India's long Delay Pushed Aussie Scribe to release Report on War

journalist who covered the war, publishes parts of the Henderson Brooks report on his website

Published: 19th March 2014 07:28 AM  |   Last Updated: 19th March 2014 07:28 AM   |  A+A-

The UPA govt is on a spot of bother over the leak of a top secret report on the 1962 war with China where India was defeated. Parts of the report were uploaded on Australian scribe  Neville Maxwell’s blog, who was the New Delhi correspondent of the Times of London then.

Maxwell, who had reported on the war, said that he had for long assumed that India would release the Henderson Brooks report after a decent interval, given that he had published parts of it in his book in 1970.

“The passing of years showed that the assumption was mistaken. I did not have to rely on memory to tell the falsity of the govt’s assertion that keeping the report secret was necessary for reasons of national security. I had a copy and the text nowhere touches on issues that could have current strategic or tactical relevance,” he said. “The reasons for the long term withholding must be political, indeed probably partisan, perhaps even familial. Since I kept it to myself, I was therefore complicit in a continuing cover-up,” he added.

Two typed copies of the report by then Lt Gen Henderson Brooks and then Brigadier PS Bhagat (later Lt Gen) were believed to have existed -- one with the Defence Secretary and another in the Army’s Military Operations Directorate, both having offices on the first floor of New Delhi’s South Block. The release of Maxwell’s copy now indicates that there could have been a third or at least a carbon copy.

The Henderson Brooks report, also put up on its website for downloading by the Indian Defence Review, criticised the then Jawaharlal Nehru govt, the military and the intelligence agencies for assuming the Chinese would not escalate hostilities, whereas militarily they should have thought “exactly the opposite”. Nehru’s ‘Forward Policy’, which sought aggressive patrolling by Indian troops and raising of outposts in areas claimed by China, increased the chances of conflict, the report said, suggesting India was not in a position to implement the policy.
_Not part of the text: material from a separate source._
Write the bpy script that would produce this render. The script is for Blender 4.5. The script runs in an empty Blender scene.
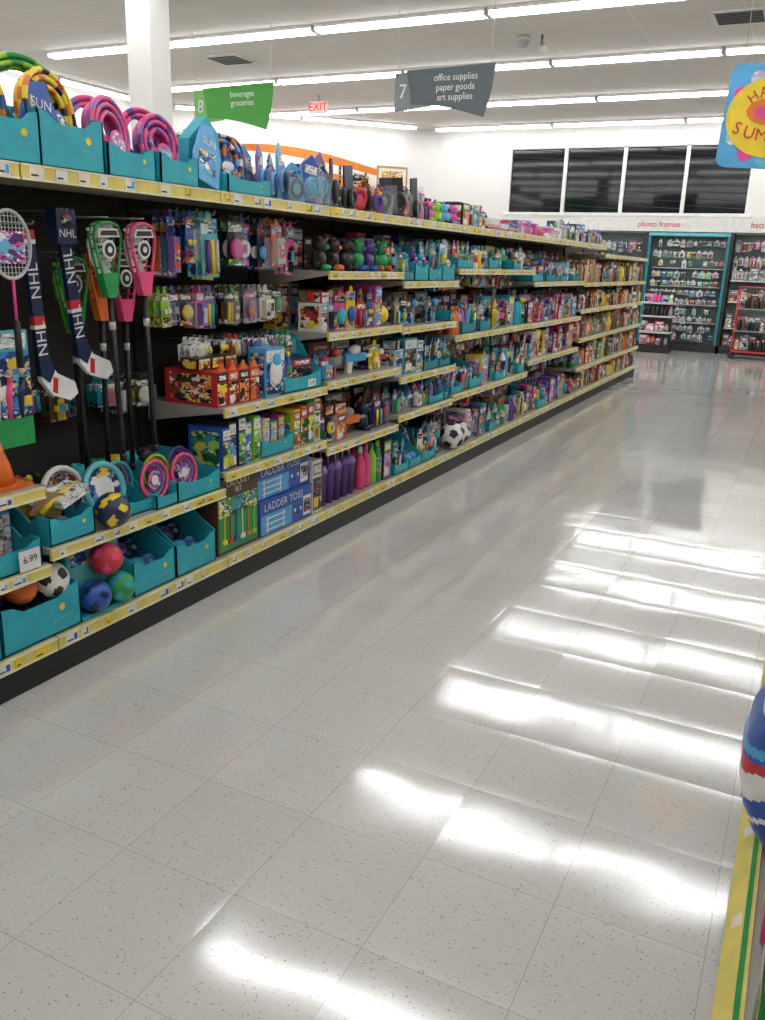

Referring to many high-level meetings, one of which was attended by Nehru, the report said, the Army HQ and the then IB Director thought China would not use force against India.

The army had overruled the concerns raised by the Western Command, which said “we would be defeated in detail” in case of hostilities, the report said.

The Army’s belief was shattered when the Chinese army ran through Arunachal Pradesh and captured large parts of Ladakh.

Concerned over military weakness on the ground as the ‘Forward Policy’ was being executed, the Western Command had submitted to the army HQ a ‘Reappraisal of the situation on ground as on August 15, 1962’, setting forth long and short-term recommendations, which were brushed aside, the report said.

“The review was undertaken as the Forward Policy was primarily introduced to baulk the Chinese claims in Ladakh. Had the developments stemming out of it been correctly apprised by the HQ and correlated to the NEFA (then North East Frontier Agency, now Arunachal Pradesh), it is possible we would not have precipitated matters till we were better prepared in both theatres,” the report added.

The report questioned the actions of Lt Gen BM Kaul, then Chief of General Staff, who resigned following the debacle.